--- start ---

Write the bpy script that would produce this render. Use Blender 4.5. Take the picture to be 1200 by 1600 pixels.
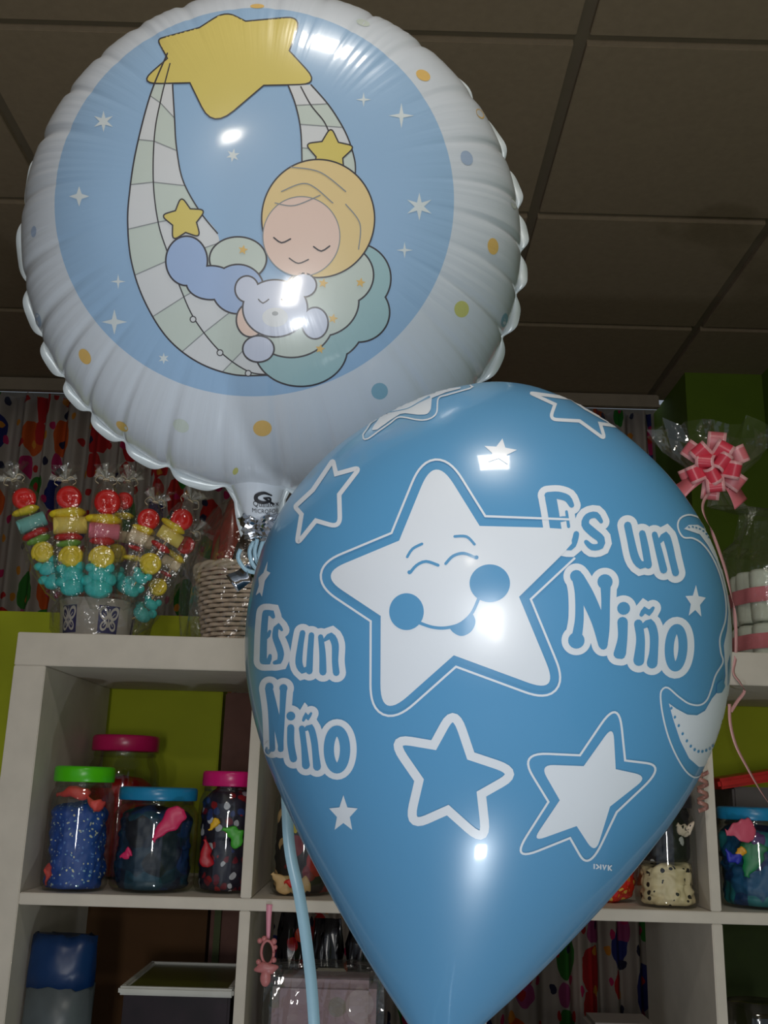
import bpy, bmesh, math, random
from mathutils import Vector, Matrix, Quaternion, noise
from mathutils.bvhtree import BVHTree
from mathutils.geometry import delaunay_2d_cdt
R = math.radians; PI = math.pi
random.seed(7)
for o in list(bpy.data.objects): bpy.data.objects.remove(o)
COL = bpy.context.scene.collection
SC = bpy.context.scene

# ------------------------------------------------------------------ camera, world, lights, exposure
F = 1550.0; PITCH = R(15.3); ROLL = R(1.6)
CAM = Vector((0, 0, 1.274))
FW = Vector((0, math.cos(PITCH), math.sin(PITCH)))
X0 = Vector((1, 0, 0)); U0 = Vector((0, -math.sin(PITCH), math.cos(PITCH)))
RT = X0*math.cos(ROLL) + U0*math.sin(ROLL)
UP = -X0*math.sin(ROLL) + U0*math.cos(ROLL)
cd = bpy.data.cameras.new('camera'); cam = bpy.data.objects.new('camera', cd); COL.objects.link(cam)
cd.sensor_fit = 'VERTICAL'; cd.sensor_height = 36.0; cd.sensor_width = 27.0; cd.lens = F/1600*36.0
cd.clip_start = 0.02
cam.matrix_world = Matrix.Translation(CAM) @ Matrix((RT, UP, -FW)).transposed().to_4x4()
SC.camera = cam
SC.view_settings.view_transform = 'Standard'; SC.view_settings.look = 'None'
SC.view_settings.gamma = 1.0; SC.view_settings.use_curve_mapping = False
SC.view_settings.exposure = 0.0

w = bpy.data.worlds.new('shop_daylight'); SC.world = w; w.use_nodes = True
w.node_tree.nodes['Background'].inputs[0].default_value = (0.72, 0.84, 1.0, 1)
w.node_tree.nodes['Background'].inputs[1].default_value = 0.27

def area(name, loc, aim, sx, sy, power, col, shape='RECTANGLE'):
    l = bpy.data.lights.new(name, 'AREA'); l.shape = shape; l.size = sx; l.size_y = sy
    l.energy = power; l.color = col
    o = bpy.data.objects.new(name, l); COL.objects.link(o); o.location = loc
    o.rotation_euler = (Vector(aim)-Vector(loc)).to_track_quat('-Z', 'Y').to_euler()
    return o
H = 1.274 + 1.37
area('ceiling_lamp_light', (0.09, 0.10, H-0.05), (0.09, 0.10, 0), 0.24, 0.20, 5.6, (1.0, 0.96, 0.90))
area('rear_ceiling_lamp_light', (-0.54, -2.32, H-0.05), (0.0, 0.6, 1.2), 0.14, 0.14, 6.0, (1.0, 0.92, 0.80))
area('low_fill_light', (0.07, 0.50, 0.28), (0.08, 0.62, 1.3), 0.06, 0.06, 3.0, (0.86, 0.93, 1.0))  # added fill aimed up at the balloons
area('phone_flash_light', (0.012, -0.02, 1.315), (0.0, 1.0, 1.45), 0.03, 0.03, 1.2, (0.90, 0.95, 1.0))
area('shop_window_light', (0.05, -1.9, 1.12), (0, 0.7, 1.45), 0.16, 0.42, 11.0, (1.0, 0.96, 0.90))

def ray(px, py): return FW + RT*((px-600)/F) + UP*((800-py)/F)
def at(px, py, Y):
    d = ray(px, py); return CAM + d*(Y/d.y)
def atd(px, py, z): return CAM + ray(px, py)*z
def atz(px, py, Z):
    d = ray(px, py); return CAM + d*((Z-CAM.z)/d.z)

# ------------------------------------------------------------------ materials
def srgb(c):
    f = lambda v: v/12.92 if v <= 0.04045 else ((v+0.055)/1.055)**2.4
    return tuple(f(x/255.0) for x in c) + (1.0,)
def mat(name, rgb, rough=0.5, metal=0.0, var=0.06, scale=30, bump=0.0, coat=0.0, emit=0.0, spec=0.5, sheen=0.0, lin=False, trans=0.0):
    m = bpy.data.materials.new(name); m.use_nodes = True
    nt = m.node_tree; b = nt.nodes['Principled BSDF']
    c = rgb if lin else srgb(rgb)
    b.inputs['Roughness'].default_value = rough; b.inputs['Metallic'].default_value = metal
    b.inputs['Coat Weight'].default_value = coat; b.inputs['Specular IOR Level'].default_value = spec
    b.inputs['Transmission Weight'].default_value = trans
    tc = nt.nodes.new('ShaderNodeTexCoord'); nz = nt.nodes.new('ShaderNodeTexNoise')
    nz.inputs['Scale'].default_value = scale; nz.inputs['Detail'].default_value = 3
    nt.links.new(tc.outputs['Object'], nz.inputs['Vector'])
    rp = nt.nodes.new('ShaderNodeValToRGB')
    rp.color_ramp.elements[0].position = 0.3; rp.color_ramp.elements[1].position = 0.7
    rp.color_ramp.elements[0].color = tuple(x*(1-var) for x in c[:3])+(1,)
    rp.color_ramp.elements[1].color = tuple(min(1, x*(1+var)) for x in c[:3])+(1,)
    nt.links.new(nz.outputs['Fac'], rp.inputs['Fac']); nt.links.new(rp.outputs['Color'], b.inputs['Base Color'])
    if bump:
        bp = nt.nodes.new('ShaderNodeBump'); bp.inputs['Strength'].default_value = bump; bp.inputs['Distance'].default_value = 0.002
        nt.links.new(nz.outputs['Fac'], bp.inputs['Height']); nt.links.new(bp.outputs['Normal'], b.inputs['Normal'])
    if emit:
        b.inputs['Emission Color'].default_value = c; b.inputs['Emission Strength'].default_value = emit
    return m
def clear(name, tint, gloss=0.16, rough=0.03, bump=0.0, scale=60, haze=0.0):
    """clear film or thin glass: see-through with a Fresnel gloss, optionally a little milky"""
    m = bpy.data.materials.new(name); m.use_nodes = True; nt = m.node_tree
    for n in list(nt.nodes): nt.nodes.remove(n)
    N = nt.nodes.new; L = nt.links.new
    out = N('ShaderNodeOutputMaterial'); tr = N('ShaderNodeBsdfTransparent'); gl = N('ShaderNodeBsdfGlossy')
    tr.inputs[0].default_value = tuple(tint)+(1,); gl.inputs['Roughness'].default_value = rough
    fr = N('ShaderNodeLayerWeight'); fr.inputs[0].default_value = 0.25
    mt = N('ShaderNodeMath'); mt.operation = 'MULTIPLY_ADD'; mt.inputs[1].default_value = 0.30; mt.inputs[2].default_value = gloss*0.4
    L(fr.outputs['Fresnel'], mt.inputs[0])
    mx = N('ShaderNodeMixShader'); L(mt.outputs[0], mx.inputs[0]); L(tr.outputs[0], mx.inputs[1]); L(gl.outputs[0], mx.inputs[2])
    last = mx
    if haze:
        df = N('ShaderNodeBsdfDiffuse'); df.inputs[0].default_value = (0.75, 0.75, 0.72, 1)
        m2 = N('ShaderNodeMixShader'); m2.inputs[0].default_value = haze
        L(mx.outputs[0], m2.inputs[1]); L(df.outputs[0], m2.inputs[2]); last = m2
    if bump:
        tc = N('ShaderNodeTexCoord'); nz = N('ShaderNodeTexNoise'); nz.inputs['Scale'].default_value = scale
        L(tc.outputs['Object'], nz.inputs['Vector']); bp = N('ShaderNodeBump'); bp.inputs['Strength'].default_value = bump
        bp.inputs['Distance'].default_value = 0.004
        L(nz.outputs['Fac'], bp.inputs['Height']); L(bp.outputs['Normal'], gl.inputs['Normal'])
    L(last.outputs[0], out.inputs[0]); return m
def speckle(name, base, spots, scale=160, thr=0.30, rough=0.5, voro=True):
    """fabric or rubber with irregular coloured spots; spots = list of colours picked per cell"""
    m = mat(name, base, rough); nt = m.node_tree; b = nt.nodes['Principled BSDF']; N = nt.nodes.new; L = nt.links.new
    tc = N('ShaderNodeTexCoord'); nz = N('ShaderNodeTexNoise'); nz.inputs['Scale'].default_value = scale*0.5
    ad = N('ShaderNodeVectorMath'); ad.operation = 'MULTIPLY_ADD'; ad.inputs[1].default_value = (0.012,)*3
    L(tc.outputs['Object'], nz.inputs['Vector']); L(nz.outputs['Color'], ad.inputs[0]); L(tc.outputs['Object'], ad.inputs[2])
    v = N('ShaderNodeTexVoronoi'); v.inputs['Scale'].default_value = scale; L(ad.outputs[0], v.inputs['Vector'])
    lt = N('ShaderNodeMath'); lt.operation = 'LESS_THAN'; lt.inputs[1].default_value = thr; L(v.outputs['Distance'], lt.inputs[0])
    sp = N('ShaderNodeSeparateColor'); L(v.outputs['Color'], sp.inputs[0])
    rp = N('ShaderNodeValToRGB'); rp.color_ramp.interpolation = 'CONSTANT'
    while len(rp.color_ramp.elements) < len(spots): rp.color_ramp.elements.new(0.5)
    for i, c in enumerate(spots):
        rp.color_ramp.elements[i].position = i/len(spots); rp.color_ramp.elements[i].color = srgb(c)
    L(sp.outputs[0], rp.inputs[0])
    mx = N('ShaderNodeMix'); mx.data_type = 'RGBA'; L(lt.outputs[0], mx.inputs[0])
    src = b.inputs['Base Color'].links[0].from_socket; L(src, mx.inputs[6]); L(rp.outputs[0], mx.inputs[7])
    L(mx.outputs[2], b.inputs['Base Color']); return m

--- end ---

Required work
Restate, line by line and word for word, everything from the top of the material through the line that contains "SC = bpy.context.scene". Leave pictures out.

Result of the exercise
Write the bpy script that would produce this render. Use Blender 4.5. Take the picture to be 1200 by 1600 pixels.
import bpy, bmesh, math, random
from mathutils import Vector, Matrix, Quaternion, noise
from mathutils.bvhtree import BVHTree
from mathutils.geometry import delaunay_2d_cdt
R = math.radians; PI = math.pi
random.seed(7)
for o in list(bpy.data.objects): bpy.data.objects.remove(o)
COL = bpy.context.scene.collection
SC = bpy.context.scene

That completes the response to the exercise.